(Aim of the task):
Check each line for the word "finishes" and give how many have it. Say nothing else.

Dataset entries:
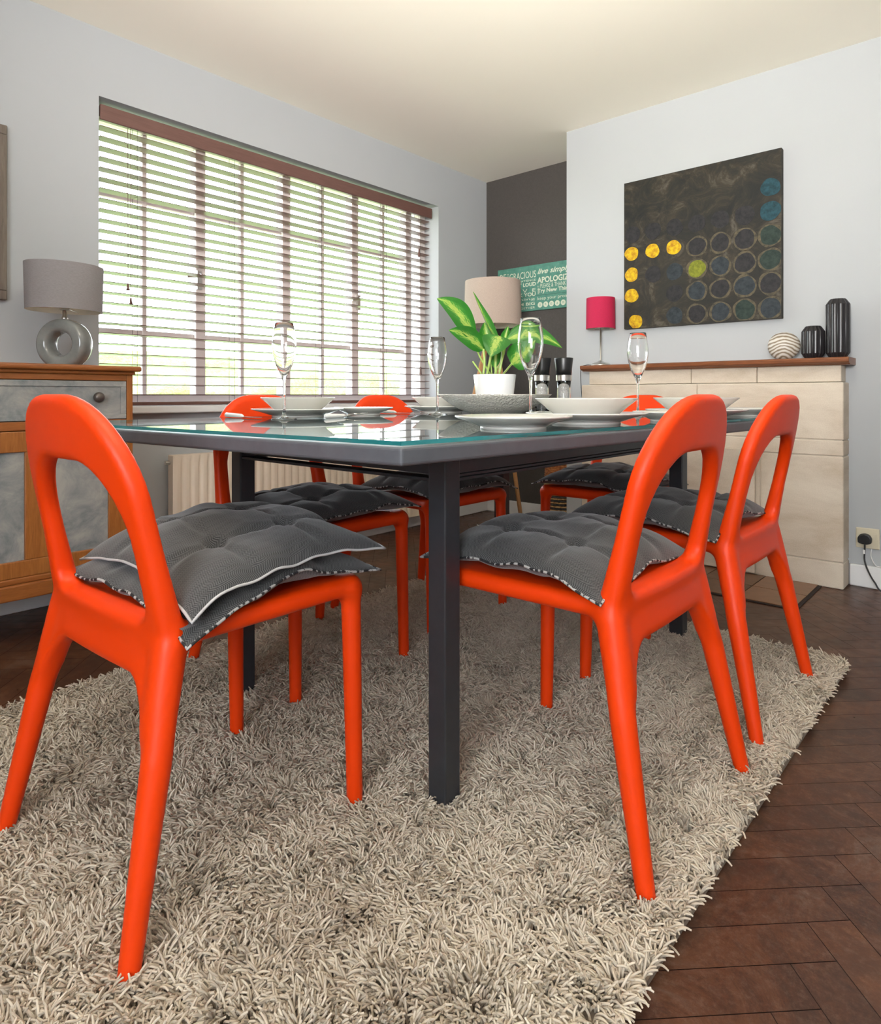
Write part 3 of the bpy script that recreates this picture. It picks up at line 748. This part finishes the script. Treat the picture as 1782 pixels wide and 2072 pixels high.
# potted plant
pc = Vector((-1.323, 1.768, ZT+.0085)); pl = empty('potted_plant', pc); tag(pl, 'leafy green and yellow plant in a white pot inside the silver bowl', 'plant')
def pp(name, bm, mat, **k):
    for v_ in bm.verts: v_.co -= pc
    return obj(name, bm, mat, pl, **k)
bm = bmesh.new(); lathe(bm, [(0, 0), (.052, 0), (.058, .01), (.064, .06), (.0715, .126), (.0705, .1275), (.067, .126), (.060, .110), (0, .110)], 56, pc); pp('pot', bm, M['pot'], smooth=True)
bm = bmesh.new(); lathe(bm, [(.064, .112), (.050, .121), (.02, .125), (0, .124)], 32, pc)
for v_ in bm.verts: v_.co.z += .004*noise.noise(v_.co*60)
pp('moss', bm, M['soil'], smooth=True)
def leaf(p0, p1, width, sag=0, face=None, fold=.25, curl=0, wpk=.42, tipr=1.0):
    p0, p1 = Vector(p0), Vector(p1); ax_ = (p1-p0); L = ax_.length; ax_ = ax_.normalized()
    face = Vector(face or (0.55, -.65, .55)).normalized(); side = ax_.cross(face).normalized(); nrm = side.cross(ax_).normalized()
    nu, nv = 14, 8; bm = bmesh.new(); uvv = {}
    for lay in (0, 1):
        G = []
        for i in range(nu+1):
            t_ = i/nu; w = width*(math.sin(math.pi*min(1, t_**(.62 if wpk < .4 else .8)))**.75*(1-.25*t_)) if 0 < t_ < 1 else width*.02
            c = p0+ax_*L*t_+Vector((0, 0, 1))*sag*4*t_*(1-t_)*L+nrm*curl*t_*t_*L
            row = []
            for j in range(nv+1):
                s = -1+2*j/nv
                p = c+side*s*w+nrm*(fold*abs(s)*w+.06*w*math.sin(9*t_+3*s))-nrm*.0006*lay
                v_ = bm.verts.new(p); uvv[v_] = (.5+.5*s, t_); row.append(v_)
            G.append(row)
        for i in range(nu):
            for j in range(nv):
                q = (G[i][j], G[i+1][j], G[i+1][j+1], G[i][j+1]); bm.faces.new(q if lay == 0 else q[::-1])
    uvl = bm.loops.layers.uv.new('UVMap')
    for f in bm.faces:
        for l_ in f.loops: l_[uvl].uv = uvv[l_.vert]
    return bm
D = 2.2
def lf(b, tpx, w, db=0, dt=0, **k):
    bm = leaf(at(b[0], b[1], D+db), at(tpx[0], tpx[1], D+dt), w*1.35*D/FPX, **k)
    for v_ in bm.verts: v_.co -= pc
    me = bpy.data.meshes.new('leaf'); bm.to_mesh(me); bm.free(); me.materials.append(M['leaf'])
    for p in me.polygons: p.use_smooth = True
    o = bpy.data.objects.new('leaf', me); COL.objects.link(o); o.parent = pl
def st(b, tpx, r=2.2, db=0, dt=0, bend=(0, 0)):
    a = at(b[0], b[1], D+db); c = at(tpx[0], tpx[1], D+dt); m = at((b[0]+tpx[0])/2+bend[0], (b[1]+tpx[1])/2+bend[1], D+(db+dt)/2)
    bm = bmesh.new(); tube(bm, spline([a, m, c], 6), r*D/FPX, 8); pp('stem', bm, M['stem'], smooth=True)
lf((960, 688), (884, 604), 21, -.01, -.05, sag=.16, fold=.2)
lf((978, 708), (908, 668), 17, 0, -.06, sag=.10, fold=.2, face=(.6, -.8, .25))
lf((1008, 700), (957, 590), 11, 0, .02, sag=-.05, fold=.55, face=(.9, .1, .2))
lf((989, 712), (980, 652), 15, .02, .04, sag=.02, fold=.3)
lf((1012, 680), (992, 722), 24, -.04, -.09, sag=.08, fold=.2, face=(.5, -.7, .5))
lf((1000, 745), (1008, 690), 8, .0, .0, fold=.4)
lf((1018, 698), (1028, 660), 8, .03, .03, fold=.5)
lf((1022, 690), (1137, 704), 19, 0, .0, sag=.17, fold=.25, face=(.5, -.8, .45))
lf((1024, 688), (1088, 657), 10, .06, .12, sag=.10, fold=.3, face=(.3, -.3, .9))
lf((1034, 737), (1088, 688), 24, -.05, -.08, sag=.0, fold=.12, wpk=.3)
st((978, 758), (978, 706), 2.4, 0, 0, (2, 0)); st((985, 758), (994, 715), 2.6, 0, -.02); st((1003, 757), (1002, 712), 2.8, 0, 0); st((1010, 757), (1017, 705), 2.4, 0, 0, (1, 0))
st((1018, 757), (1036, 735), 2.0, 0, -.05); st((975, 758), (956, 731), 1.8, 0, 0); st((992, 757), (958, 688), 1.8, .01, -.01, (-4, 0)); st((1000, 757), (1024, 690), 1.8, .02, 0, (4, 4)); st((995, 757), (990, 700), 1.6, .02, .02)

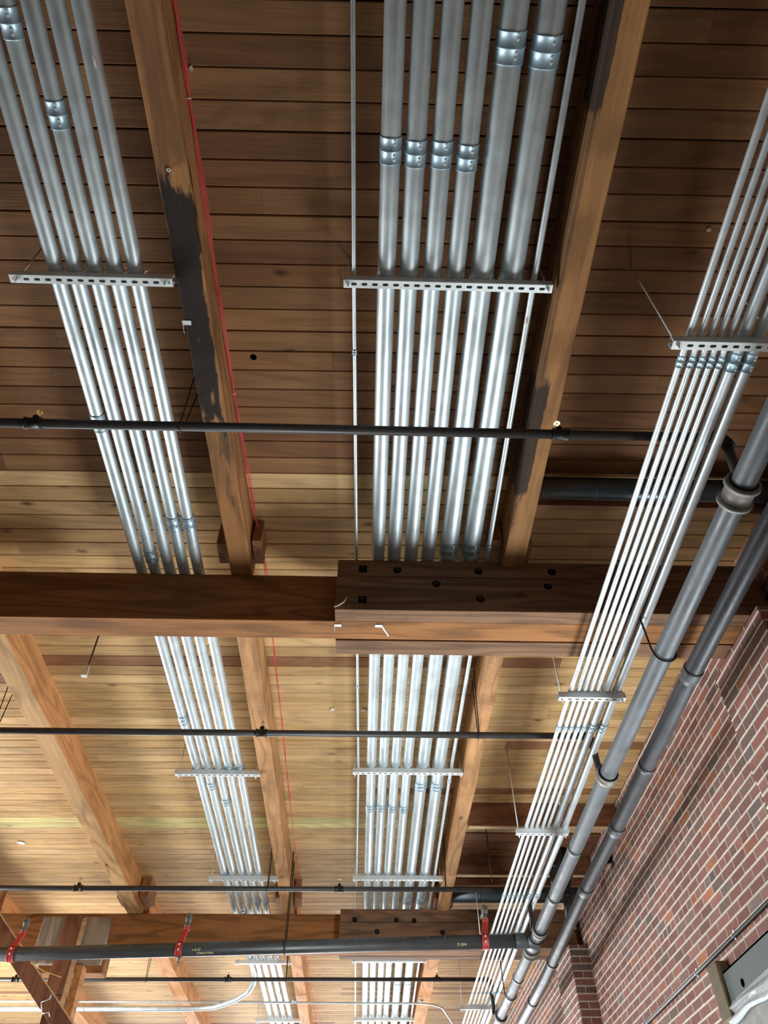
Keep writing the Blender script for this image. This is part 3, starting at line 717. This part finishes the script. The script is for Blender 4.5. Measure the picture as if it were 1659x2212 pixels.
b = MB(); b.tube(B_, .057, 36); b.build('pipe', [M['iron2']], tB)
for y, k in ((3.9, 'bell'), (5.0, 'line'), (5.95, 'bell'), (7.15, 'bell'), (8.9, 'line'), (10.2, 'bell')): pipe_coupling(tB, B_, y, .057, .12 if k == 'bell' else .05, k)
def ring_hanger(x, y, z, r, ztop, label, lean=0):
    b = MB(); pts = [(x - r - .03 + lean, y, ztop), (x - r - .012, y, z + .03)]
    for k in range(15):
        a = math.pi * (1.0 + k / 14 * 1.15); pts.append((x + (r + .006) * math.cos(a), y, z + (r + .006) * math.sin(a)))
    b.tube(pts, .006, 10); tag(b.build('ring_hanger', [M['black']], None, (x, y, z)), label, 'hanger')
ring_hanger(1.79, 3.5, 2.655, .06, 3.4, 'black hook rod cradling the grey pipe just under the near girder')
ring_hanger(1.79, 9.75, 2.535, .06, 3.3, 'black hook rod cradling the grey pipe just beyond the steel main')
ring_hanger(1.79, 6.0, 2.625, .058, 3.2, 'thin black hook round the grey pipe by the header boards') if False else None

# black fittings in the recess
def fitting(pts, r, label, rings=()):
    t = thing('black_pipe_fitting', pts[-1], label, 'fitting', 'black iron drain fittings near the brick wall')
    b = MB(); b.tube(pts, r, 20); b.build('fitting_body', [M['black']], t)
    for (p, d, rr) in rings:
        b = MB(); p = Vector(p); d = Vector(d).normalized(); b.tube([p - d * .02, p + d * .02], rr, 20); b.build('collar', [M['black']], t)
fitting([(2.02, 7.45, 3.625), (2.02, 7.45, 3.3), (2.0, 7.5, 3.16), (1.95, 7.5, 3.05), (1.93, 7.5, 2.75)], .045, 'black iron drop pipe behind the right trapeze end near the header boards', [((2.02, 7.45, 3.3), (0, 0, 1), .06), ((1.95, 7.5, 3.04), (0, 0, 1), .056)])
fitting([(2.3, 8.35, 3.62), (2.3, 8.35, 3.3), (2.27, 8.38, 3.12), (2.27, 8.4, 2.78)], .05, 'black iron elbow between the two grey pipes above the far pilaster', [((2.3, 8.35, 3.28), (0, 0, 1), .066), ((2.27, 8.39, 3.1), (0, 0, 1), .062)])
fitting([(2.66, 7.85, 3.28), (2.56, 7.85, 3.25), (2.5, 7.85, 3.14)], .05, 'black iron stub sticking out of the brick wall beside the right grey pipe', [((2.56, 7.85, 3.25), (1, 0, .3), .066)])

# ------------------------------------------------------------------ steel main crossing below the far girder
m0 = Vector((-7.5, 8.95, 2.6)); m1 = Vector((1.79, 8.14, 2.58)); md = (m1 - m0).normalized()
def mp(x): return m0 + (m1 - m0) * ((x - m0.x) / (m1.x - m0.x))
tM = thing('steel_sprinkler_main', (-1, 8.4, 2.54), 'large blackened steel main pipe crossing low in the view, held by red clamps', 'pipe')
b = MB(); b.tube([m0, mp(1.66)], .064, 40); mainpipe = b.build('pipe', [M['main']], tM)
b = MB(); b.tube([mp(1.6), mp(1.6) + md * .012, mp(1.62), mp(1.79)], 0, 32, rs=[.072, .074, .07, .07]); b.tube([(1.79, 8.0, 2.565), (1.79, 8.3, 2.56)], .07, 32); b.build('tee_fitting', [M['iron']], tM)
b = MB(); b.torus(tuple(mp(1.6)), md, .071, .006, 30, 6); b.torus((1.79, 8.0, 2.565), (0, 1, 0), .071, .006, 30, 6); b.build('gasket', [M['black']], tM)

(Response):
2